### Exercise instructions
Pull each line holding the word "Blender" from the data.

### Raw data
******

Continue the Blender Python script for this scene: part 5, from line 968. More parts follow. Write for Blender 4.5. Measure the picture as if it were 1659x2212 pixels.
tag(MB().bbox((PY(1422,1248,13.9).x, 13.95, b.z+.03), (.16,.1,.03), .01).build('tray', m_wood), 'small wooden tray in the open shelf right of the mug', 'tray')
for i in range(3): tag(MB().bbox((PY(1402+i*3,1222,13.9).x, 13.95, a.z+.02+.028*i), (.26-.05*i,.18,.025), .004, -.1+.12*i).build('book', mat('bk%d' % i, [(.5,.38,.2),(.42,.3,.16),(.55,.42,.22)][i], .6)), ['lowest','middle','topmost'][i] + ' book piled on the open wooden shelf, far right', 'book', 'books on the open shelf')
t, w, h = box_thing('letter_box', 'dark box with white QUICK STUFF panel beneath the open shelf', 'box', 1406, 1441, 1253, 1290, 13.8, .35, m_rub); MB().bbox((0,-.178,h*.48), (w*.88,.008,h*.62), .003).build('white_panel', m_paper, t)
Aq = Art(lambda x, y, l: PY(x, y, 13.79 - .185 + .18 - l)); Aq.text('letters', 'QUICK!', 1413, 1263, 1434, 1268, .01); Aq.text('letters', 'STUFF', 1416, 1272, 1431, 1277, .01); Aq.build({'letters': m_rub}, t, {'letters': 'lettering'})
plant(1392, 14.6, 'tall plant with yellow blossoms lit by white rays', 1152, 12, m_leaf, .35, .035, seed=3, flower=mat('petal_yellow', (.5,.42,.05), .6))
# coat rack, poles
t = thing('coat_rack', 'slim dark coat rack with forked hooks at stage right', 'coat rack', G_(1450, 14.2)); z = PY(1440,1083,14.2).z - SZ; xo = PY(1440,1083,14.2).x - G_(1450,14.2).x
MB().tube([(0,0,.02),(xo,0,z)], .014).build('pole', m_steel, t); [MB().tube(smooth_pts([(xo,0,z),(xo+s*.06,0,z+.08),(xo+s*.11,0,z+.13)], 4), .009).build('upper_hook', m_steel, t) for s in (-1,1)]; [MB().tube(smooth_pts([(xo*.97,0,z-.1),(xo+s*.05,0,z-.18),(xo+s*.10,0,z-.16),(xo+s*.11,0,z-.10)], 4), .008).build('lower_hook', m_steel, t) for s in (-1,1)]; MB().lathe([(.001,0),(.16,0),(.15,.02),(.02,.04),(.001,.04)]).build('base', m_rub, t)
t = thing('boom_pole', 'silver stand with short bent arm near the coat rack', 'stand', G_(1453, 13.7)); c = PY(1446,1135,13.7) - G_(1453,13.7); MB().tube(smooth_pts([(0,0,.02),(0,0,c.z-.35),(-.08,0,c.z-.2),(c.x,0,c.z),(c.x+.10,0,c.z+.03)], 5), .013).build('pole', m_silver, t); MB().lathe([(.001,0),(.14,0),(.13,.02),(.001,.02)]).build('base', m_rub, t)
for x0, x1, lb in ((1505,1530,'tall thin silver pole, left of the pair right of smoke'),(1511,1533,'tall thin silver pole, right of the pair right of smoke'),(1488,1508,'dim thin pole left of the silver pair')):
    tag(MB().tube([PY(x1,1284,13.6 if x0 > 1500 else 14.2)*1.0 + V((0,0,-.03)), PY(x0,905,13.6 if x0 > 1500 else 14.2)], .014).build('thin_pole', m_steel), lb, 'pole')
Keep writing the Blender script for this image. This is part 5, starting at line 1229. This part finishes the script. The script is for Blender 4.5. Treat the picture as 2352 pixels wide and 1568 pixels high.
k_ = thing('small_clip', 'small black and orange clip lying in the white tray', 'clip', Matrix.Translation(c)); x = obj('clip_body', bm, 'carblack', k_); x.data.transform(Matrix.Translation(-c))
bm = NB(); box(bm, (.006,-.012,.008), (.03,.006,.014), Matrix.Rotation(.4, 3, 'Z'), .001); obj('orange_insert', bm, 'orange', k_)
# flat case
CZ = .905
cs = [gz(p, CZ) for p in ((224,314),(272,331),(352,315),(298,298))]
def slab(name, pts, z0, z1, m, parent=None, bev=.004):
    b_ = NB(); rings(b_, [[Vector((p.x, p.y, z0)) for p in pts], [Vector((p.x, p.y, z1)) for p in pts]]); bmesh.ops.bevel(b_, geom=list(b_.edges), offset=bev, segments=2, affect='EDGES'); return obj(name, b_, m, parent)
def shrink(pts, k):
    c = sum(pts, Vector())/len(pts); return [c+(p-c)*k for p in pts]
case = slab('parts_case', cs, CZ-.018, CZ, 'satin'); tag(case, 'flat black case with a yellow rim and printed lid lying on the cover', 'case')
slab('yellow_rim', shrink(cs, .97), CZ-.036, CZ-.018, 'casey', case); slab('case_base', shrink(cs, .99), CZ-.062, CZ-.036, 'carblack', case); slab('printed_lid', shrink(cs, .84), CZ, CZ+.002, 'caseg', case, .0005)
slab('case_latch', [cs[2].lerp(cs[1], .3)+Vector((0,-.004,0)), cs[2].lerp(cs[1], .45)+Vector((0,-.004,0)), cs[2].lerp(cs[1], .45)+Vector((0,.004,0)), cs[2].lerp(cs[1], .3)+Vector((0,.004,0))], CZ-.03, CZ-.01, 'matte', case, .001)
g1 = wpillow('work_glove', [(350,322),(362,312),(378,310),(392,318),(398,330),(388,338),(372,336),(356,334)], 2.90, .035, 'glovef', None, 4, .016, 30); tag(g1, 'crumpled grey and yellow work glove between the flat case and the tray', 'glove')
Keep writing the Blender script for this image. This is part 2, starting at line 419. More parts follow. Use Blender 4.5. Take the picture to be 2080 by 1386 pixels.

******

### Solution below
Continue the Blender Python script for this scene: part 5, from line 968. More parts follow. Write for Blender 4.5. Measure the picture as if it were 1659x2212 pixels.
Keep writing the Blender script for this image. This is part 5, starting at line 1229. This part finishes the script. The script is for Blender 4.5. Treat the picture as 2352 pixels wide and 1568 pixels high.
Keep writing the Blender script for this image. This is part 2, starting at line 419. More parts follow. Use Blender 4.5. Take the picture to be 2080 by 1386 pixels.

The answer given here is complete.